Même pour une histoire où il n'y aurait pas de cheval, la documentation est importante pour vous?

S.C: C'est important parce que même si on ne s'en sert pas, au final, on doit faire le tour d'un état d'esprit. C'est ce qui permet de faire le tour de la question, de comprendre des choses sur notre sujet. Actuellement, je bosse sur un album sur la Guerre de Sécession. Je n'ai jamais pris part à une guerre, encore moins celle de Sécession. Donc je vais regarder des reportages, des films, des photos d'époque... Même si je ne me sert que d'un 100ème de tout ce que j'ai appris, ça va inconsciemment m'éviter de dévier de la réalité. Il y a une crédibilité de l'histoire qui permet de la rendre efficace.

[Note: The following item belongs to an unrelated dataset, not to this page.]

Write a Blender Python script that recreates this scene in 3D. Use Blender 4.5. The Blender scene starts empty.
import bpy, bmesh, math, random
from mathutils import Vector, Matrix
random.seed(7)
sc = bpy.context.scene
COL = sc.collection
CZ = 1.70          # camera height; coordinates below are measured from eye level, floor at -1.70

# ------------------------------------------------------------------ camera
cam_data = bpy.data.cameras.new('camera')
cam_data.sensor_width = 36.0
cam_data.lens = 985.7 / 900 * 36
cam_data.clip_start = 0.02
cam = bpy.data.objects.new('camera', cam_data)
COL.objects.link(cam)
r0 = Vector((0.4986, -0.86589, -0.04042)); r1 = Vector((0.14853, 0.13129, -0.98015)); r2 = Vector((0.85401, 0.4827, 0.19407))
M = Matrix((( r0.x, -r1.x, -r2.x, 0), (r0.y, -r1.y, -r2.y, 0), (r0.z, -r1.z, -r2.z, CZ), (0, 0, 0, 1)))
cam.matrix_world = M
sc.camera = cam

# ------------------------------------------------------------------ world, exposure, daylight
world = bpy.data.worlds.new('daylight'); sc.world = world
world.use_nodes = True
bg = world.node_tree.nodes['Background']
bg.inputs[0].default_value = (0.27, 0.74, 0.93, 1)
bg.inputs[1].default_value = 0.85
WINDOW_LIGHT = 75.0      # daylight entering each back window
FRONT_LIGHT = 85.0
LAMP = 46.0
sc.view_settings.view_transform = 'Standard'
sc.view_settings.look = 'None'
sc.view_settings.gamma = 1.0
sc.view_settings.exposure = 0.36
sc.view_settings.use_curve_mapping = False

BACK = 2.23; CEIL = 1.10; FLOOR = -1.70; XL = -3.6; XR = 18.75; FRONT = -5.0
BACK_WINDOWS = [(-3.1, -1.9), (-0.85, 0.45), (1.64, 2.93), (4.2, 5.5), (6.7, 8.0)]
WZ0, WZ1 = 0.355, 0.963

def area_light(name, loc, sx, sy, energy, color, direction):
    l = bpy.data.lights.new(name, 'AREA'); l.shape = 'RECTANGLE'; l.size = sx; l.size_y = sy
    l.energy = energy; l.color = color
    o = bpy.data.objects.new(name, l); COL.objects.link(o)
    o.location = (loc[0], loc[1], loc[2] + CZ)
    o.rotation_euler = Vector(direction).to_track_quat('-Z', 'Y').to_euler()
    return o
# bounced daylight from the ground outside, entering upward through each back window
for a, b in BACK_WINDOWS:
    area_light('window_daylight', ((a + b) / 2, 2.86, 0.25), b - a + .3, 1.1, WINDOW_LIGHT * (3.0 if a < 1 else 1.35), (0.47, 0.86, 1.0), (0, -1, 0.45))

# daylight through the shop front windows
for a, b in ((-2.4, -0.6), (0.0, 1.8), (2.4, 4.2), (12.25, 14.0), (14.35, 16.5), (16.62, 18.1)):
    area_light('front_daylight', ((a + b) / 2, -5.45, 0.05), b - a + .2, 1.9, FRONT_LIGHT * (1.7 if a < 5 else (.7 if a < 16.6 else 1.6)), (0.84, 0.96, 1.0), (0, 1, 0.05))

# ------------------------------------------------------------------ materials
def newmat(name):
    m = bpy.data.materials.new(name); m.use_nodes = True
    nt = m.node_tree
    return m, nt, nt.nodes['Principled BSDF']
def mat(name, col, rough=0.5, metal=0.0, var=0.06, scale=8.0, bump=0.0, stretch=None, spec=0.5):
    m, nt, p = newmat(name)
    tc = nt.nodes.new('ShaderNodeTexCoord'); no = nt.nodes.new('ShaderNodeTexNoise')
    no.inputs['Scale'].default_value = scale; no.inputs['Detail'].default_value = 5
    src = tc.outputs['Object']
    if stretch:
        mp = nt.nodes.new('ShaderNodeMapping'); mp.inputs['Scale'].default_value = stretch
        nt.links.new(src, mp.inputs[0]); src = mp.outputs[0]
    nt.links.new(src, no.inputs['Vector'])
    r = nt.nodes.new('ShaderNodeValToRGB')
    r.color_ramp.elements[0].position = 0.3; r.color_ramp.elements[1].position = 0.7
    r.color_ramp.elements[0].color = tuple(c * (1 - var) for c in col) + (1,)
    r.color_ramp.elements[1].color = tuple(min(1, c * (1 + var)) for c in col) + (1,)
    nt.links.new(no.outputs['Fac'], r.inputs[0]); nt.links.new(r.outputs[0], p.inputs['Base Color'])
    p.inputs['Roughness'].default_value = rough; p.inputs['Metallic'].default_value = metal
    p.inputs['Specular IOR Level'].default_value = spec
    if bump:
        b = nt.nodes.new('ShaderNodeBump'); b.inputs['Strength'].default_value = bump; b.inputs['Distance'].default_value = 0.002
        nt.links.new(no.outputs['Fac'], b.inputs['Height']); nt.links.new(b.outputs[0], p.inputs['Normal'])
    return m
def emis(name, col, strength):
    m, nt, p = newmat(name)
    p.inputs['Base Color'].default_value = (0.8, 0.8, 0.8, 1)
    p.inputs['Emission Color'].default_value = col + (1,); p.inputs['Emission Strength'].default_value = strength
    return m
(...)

Pourquoi vous n’avez jamais pu réaliser une série ou juste un album western?

S.C: J'ai toujours reculé l'échéance. Quand tu passes derrière Giraud, Rossi ou Blanc-Dumont, tu te dis: «Qu'est-ce qu'il reste à faire?». Il n'y a que l'histoire qui peut être originale, ou une façon de raconter qui peut être différente. Aujourd'hui, depuis la mort de Giraud, il y a de nombreux westerns qui sont produits. Je pense que sa perte a libéré des auteurs qui rêvaient de faire un western. Ils se refusaient d'en faire un parce que, entre guillemets, le maître était là et qu'ils allaient forcément être comparés à lui. De toute manière, le moindre critique dira que ça lui fait penser à Blueberry. Ça devient pesant.

Mais allons-nous avoir, un jour, un western de Steve Cuzor?

S.C: Quelque part, j'ai toujours fait du western. La série O'Boys est une espèce de western ferroviaire. Dans cette histoire, on suit des vagabonds du rail dans les années 30. Il y a ce côté fuite, en avant l'aventure, on a rien à perdre. Un vrai personnage de western, c'est une personne qui ne se soucie pas du lendemain. J'y viendrai un jour, je pense. Mais ce n'est pas le western en lui-même qui m'intéresse. Quel intérêt à raconter un western si ce n'est la vie ou le caractère des personnages puissants. Ce qui me pousse à faire des projets, c'est le sujet de l'histoire. Encore mieux si c'est contemporain. Raconter la biographie de Buffalo Bill ça ne m'intéresserait même pas. Par contre, si à travers un western, on raconte quelque chose d'actuel, qui apporte quelque chose en plus, que les gens ne connaissent pas, là ça devient intéressant.